Category Archives: Netscape

under the influence

The Wall Street Journal has an interesting (and free) piece on a new class of individuals — filters, recommenders, editors, curators, call them what you will — that is becoming increasingly influential in directing attention traffic across the Web. The article focuses primarily on top link hounds at user-filtered news sites like Digg, Reddit and the newly reborn Netscape, sites whose aggregate tastemaking muscle has caught the attention of marketers and product placers, who have made various efforts to buy influence through elaborate vote-rigging schemes and good old-fashioned payola. The article also makes mention of some notable solo filtering acts including a regular stop of mine,, a video archive operated by a young Canadian named Jeff Hoard. At the end of the piece there’s a list with links of other important “influencers.”
While I was reading this I kept thinking of Time Magazine’s “The Person of the Year is You”, which caused a minor stir last December with its cover containing a little mirror in a YouTube-like screen. On one level the piece was simple trend-spotting, a comment on the phenomenon (undoubtedly reaching new heights in ’06) of social media production. But it could also be read as a thinly camouflaged corporate memo announcing big media’s awakening to the potentially enormous profits of an ad-based media network in which the users do all the work of filtering. And it’s precisely the sorts of “influencers” in this WSJ piece that are the “you” on which they are hoping to capitalize. The “you” that convinced Google that $1.8 billion was a price worth paying for YouTube, or Rupert Murdoch a half billion for MySpace (I would have liked to have heard more in the article about the way this phenomenon is playing out on these two sites through the video “channels” and friend networks).
It all adds up to a pretty astonishing redefinition of what “the media” is.

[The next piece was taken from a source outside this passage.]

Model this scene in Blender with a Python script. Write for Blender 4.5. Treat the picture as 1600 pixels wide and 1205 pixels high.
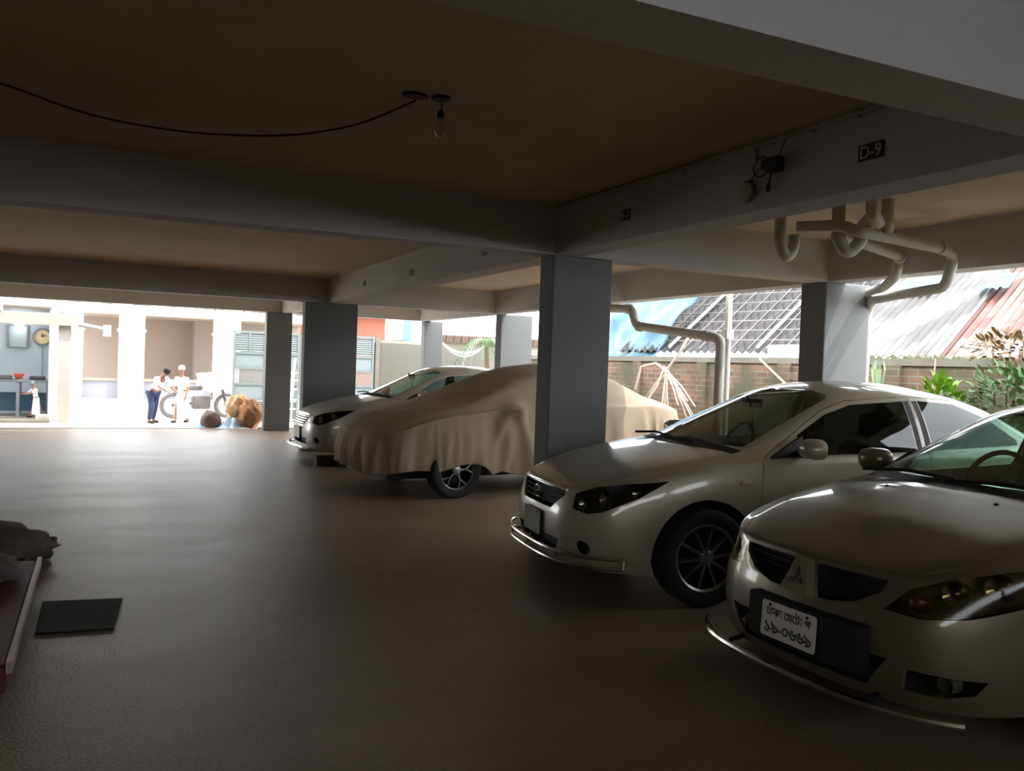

The front page, the lead story, the primetime lineup — all in constant renegotiation, constantly rearranged. Yet still in so many ways dependent on the established sources for the materials to be filtered (and probably in the future for personal income, as is already beginning). Feeders and filterers. The new media ecology doesn’t destroy the old one, it absorbs it into a new relationship.

a better boom?

An editorial in today’s New York Times by The Search author Jon Battelle makes the argument that the current resurgence in technology stocks is not the sign of another technology “bubble,” but rather an indication that companies have finally figured out how to capitalize on the internet. Batelle writes:
… we are witnessing the Web’s second coming, and it’s even got a name, “Web 2.0” – although exactly what that moniker stands for is the topic of debate in the technology industry. For most it signifies a new way of starting and running companies – with less capital, more focus on the customer and a far more open business model when it comes to working with others. Archetypal Web 2.0 companies include Flickr, a photo sharing site; Bloglines, a blog reading service; and MySpace, a music and social networking site.
In other words, Batelle is pointing out that one way to “get it right” is not to sell content to users, but rather to give them the opportunity to create and search their own content. This is not only good business sense, he says, it’s also more enlightened — the creators of social software such as Flickr are motivated equally by a desire to “do good in the world” and a desire to make money. “The culture of Web 2.0 is, in fact, decidedly missionary,” Batelle writes, “from the communitarian ethos of Craigslist to Google’s informal motto, ‘don’t be evil.'”
O.K. Doing good while making money. Reading this, I’m reminded of Paul Hawken’s Natural Capitalism and the larger sustainability movement — the optimistic philosophy that weaves together environmental ethics and profitability. But is that what’s really going on here? Isn’t the “missionary” culture of the internet a bit OLDER than Web 2.0? Batelle is suggesting that Internet capitalists have gotten all misty and utopian; isn’t it the case that some of the folks who were already misty and utopian have just started making some money?
I guess the more viable comparison here would be to Marc Andreessen’s decision to transform his Mosaic browser from its public-domain University of Illinois incarnation into the Netscape Browser. Andreessen certainly started out as a browser missionary — and, like the companies Batelle sees as characteristic of Internet 2.0, Andreessen’s vision for Netscape (and in the beginning, Jim Clark’s vision as well) was a strong customer focus and open business model. What happened? Netscape’s meteoric success helped inflate the internet “bubble” Batelle’s referring to, and in the end, after the long battle with Microsoft, the company’s misfortunes helped to burst that bubble as well.
So what paradigm fits? Is “Internet 2.0” really new and more socially enlightened? Or are we just seeing a group of social software businesses — and one big search engine — just in the early stages of an inevitable transformation into corporations that are less interested in doing good than making money?
Incidentally, last month, Marc Andressen launched a social networking platform called Ning.